I’ve never seen so many shades of eye-popping green – it was a magical journey with lots of interesting obstacles to climb up and around as we made our way up.
The creek goes underground at the top as we approached Lake Henderson, which is a bit disconcerting, but we popped out at the lake by mid-afternoon nevertheless and started scoping out camp sites. At the outlet end there was enough flat space, but we figured it’d be fairly exposed if the wind got up so we might as well use the rest of the afternoon to travel around to the other side to camp in the trees.
For some perverse reason we opted for a bush bash on the southern side of the lake, rather than the simple stroll around the northern banks of the lake. This bash was probably the single most underestimated part of the trip. There were thick branches over the steep rock slabs which were mostly too steep to walk along. The lake was also higher than usual so we were sometimes shoulder deep working our way round the rock slabs, or when we were out of the water we were variously squeezing ourselves between branches or trying to unpick our pack straps to avoid being pinged across the lake catapult-style. The 90 minutes or so it eventually look us to sidle round half of the lake was hilarious and exhausting at the same time.
We were rewarded with a lovely camp spot in the trees, and an even more perfect swimming spot for our final night of the trip. Again, Ian rigged the radio up and we were able to organise our lift – the mountain radio service is excellent!
Day 5
From Lake Henderson we climbed up and over the Peel Range into the Cobb Valley. We stopped for lunch at Tent Camp, having noticed the signs of civilisation slowly appearing as we picked up the marked trapping track down an hour or so earlier. From there it was a couple of hours of marching which turned out to be much harder on my calf than the rough country we’d been making our way through previously. The repetitive marching along the track was making me realise perhaps things were all working out for the best and our early exit from the Roaring Lion was meant to be for this time.
Ian’s dad met us as the road end with hot tea and fresh oranges. We then piled into the car, apologising for the smell and headed for the showers and a nice meal. Our collective mood was muted, as we’d been expecting to be tramping for a further seven days, so being back in the real world after just five took some adjusting to.

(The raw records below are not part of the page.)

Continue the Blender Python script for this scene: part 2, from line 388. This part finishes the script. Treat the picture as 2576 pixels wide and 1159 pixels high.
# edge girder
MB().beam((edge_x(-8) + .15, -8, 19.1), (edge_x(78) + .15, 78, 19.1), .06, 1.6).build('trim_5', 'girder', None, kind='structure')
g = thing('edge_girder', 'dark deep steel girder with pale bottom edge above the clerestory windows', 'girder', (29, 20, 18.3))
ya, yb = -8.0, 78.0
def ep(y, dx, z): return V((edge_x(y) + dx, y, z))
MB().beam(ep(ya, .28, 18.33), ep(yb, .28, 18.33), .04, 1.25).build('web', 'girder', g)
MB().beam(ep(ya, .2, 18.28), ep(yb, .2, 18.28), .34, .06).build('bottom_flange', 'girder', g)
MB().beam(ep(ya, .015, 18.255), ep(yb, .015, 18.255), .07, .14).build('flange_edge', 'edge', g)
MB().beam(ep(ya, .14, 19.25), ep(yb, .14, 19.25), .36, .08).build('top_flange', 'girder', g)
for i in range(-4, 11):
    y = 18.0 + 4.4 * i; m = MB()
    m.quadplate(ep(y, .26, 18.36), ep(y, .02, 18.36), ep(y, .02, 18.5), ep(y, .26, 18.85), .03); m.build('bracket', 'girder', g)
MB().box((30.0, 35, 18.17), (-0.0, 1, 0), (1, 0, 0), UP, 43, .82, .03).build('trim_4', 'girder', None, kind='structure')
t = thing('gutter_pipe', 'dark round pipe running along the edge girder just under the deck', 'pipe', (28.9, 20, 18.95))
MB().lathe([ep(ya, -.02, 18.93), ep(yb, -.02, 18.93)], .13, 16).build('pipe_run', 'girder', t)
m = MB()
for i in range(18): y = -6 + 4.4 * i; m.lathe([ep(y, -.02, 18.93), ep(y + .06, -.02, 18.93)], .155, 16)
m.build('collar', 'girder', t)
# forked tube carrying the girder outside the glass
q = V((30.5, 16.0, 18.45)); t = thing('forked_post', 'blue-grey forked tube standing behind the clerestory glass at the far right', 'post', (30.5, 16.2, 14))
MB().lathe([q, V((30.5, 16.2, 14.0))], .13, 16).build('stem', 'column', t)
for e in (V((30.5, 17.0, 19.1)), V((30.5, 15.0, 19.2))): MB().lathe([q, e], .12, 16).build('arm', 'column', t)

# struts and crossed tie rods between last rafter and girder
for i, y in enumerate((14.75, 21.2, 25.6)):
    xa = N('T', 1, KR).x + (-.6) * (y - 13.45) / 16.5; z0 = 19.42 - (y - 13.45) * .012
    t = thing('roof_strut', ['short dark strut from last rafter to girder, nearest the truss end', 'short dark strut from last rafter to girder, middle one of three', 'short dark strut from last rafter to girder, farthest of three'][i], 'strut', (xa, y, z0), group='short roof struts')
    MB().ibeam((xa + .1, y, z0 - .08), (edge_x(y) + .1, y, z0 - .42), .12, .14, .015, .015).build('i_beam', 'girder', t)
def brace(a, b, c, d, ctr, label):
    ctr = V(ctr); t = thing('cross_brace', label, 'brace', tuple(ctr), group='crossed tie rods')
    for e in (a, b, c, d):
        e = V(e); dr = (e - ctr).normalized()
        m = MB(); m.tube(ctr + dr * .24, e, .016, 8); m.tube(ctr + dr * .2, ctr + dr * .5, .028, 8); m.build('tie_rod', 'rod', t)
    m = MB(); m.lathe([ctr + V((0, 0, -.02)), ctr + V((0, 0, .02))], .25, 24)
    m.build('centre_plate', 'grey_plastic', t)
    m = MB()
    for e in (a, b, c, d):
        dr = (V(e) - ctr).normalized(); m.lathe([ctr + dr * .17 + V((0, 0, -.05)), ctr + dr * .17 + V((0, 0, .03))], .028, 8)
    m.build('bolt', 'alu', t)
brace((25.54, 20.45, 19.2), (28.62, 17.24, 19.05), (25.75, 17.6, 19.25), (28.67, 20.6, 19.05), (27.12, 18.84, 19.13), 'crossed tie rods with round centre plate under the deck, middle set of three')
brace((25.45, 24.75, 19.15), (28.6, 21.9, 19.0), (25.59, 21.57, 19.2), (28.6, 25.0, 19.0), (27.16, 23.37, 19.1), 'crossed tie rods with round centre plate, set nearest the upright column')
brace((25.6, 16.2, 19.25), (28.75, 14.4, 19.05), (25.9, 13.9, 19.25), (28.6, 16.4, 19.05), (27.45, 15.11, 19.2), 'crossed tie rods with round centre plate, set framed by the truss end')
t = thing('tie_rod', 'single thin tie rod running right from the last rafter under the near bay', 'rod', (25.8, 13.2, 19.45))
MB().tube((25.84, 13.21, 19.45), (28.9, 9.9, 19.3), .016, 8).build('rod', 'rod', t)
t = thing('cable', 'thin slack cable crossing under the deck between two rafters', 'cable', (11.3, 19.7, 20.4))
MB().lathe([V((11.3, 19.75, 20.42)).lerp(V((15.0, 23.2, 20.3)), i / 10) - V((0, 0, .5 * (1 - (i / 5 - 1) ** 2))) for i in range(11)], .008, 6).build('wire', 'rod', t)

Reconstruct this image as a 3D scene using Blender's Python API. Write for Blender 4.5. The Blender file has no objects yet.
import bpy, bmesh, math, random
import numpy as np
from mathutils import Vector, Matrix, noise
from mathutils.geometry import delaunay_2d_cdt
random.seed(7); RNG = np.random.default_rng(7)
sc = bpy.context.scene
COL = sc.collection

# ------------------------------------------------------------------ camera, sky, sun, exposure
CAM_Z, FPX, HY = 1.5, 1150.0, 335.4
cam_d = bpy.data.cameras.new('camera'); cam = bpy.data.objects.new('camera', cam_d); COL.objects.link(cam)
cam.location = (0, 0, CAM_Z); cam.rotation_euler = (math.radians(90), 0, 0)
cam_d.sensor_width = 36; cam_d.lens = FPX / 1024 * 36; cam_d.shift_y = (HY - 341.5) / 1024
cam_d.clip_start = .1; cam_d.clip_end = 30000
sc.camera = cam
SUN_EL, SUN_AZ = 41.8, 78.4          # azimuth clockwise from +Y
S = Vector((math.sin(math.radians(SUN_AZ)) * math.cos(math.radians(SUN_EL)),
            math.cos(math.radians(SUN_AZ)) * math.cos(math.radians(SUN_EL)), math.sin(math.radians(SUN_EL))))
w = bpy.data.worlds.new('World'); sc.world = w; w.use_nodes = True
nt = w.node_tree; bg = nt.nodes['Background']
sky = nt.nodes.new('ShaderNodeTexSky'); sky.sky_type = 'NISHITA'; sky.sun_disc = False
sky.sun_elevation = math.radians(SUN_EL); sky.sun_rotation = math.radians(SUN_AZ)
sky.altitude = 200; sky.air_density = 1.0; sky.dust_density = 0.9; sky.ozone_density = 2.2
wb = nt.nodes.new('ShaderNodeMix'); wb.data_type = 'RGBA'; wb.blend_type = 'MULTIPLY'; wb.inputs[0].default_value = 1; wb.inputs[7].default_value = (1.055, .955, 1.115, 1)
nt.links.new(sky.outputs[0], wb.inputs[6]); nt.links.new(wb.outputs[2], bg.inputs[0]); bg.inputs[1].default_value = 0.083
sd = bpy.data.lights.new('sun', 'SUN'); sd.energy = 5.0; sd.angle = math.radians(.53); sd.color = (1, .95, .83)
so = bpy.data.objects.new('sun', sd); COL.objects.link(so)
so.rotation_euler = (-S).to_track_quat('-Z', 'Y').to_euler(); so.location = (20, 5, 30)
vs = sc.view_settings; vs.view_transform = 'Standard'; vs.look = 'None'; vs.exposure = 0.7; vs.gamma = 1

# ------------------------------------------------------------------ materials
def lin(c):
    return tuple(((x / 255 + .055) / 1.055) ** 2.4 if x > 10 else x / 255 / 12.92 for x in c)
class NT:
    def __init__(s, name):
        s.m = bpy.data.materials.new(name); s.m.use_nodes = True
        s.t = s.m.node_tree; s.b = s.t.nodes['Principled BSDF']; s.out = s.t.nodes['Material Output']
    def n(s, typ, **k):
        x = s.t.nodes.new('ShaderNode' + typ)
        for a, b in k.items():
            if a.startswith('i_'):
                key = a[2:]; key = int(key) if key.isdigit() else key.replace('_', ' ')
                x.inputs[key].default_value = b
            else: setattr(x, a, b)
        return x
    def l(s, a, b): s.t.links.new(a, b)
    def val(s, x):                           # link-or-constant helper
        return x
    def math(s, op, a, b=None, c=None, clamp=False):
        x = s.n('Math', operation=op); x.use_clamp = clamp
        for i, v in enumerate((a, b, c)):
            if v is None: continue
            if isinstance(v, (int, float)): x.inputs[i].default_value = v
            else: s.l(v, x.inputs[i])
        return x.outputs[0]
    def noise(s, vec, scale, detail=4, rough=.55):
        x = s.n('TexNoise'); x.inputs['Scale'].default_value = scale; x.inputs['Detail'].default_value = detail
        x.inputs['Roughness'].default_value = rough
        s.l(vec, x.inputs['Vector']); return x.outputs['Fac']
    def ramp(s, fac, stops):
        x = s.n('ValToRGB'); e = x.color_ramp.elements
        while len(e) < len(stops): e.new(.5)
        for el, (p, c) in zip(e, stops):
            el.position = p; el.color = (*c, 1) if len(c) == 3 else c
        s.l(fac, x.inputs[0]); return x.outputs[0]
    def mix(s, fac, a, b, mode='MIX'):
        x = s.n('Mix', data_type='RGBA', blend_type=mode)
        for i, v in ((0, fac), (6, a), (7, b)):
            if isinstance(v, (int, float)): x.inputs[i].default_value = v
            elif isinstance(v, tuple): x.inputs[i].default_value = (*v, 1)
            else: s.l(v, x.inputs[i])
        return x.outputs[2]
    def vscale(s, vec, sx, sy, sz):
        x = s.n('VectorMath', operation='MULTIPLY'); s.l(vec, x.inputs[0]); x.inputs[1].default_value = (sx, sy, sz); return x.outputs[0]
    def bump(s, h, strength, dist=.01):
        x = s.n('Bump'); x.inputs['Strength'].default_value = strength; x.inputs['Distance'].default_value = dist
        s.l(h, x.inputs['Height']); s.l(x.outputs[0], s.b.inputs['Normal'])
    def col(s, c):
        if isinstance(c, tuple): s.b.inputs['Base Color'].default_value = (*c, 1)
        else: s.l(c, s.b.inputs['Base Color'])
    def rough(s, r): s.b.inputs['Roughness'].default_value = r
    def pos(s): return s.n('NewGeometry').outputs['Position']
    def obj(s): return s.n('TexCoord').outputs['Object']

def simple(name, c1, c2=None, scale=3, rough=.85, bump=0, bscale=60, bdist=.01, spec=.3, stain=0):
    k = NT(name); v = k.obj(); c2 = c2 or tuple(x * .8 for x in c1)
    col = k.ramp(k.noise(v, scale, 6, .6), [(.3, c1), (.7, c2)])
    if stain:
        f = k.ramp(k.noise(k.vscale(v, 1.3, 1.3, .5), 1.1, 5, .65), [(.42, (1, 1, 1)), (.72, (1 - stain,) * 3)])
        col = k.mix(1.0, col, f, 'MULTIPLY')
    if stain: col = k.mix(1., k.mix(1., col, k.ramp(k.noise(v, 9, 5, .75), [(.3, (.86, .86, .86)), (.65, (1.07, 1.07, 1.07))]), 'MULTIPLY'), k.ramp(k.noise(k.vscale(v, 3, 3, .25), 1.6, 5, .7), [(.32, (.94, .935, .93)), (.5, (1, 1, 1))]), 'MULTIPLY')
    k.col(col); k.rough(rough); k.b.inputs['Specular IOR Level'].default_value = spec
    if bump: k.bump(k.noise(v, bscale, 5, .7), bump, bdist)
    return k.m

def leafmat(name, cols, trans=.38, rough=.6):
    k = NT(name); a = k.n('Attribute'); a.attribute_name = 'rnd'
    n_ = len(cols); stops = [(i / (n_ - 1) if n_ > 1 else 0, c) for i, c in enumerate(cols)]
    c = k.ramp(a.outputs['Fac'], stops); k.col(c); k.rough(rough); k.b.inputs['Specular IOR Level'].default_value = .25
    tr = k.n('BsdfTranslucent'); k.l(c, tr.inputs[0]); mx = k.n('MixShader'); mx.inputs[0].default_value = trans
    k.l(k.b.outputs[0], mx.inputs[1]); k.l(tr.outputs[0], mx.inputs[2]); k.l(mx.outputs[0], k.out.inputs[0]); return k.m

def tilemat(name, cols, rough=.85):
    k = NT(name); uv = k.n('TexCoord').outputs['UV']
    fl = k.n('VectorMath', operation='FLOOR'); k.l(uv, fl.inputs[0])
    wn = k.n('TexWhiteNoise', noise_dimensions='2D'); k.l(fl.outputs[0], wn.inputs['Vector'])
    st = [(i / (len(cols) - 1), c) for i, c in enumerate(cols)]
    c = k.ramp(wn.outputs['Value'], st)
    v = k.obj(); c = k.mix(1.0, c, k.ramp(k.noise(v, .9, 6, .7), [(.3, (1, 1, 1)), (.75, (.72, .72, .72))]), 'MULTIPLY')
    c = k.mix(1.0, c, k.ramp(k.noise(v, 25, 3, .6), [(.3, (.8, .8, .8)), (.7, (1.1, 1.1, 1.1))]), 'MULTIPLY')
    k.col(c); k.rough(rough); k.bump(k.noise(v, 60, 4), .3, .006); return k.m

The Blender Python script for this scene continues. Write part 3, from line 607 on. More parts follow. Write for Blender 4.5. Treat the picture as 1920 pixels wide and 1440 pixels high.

Looking back however, this was an incredible five day trip in itself….just a shame we were weighed down with twelve days of food!
To say thank you
On our way back to Nelson airport we arranged to call in to visit Simon Bell’s parents. We shared the details of our trip and presented them with a print of one of Ian’s stunning shots from the trip as a thank you for their help in enabling the adventure. I never met Simon, but had heard his name mentioned many-a-time involved in adventures with others from WTMC, TTC and beyond so it was lovely to hear more about him and his family, as his parents shared stories of their family tramping adventures. Once more, I felt humbled to have had the opportunity to share such an adventure with such great people. Nevertheless, I think we all feel there’s some unfinished business with Roaring Lion – we are all keen to make a return to the area and carry on exploring to the upper reaches of such a beautiful river.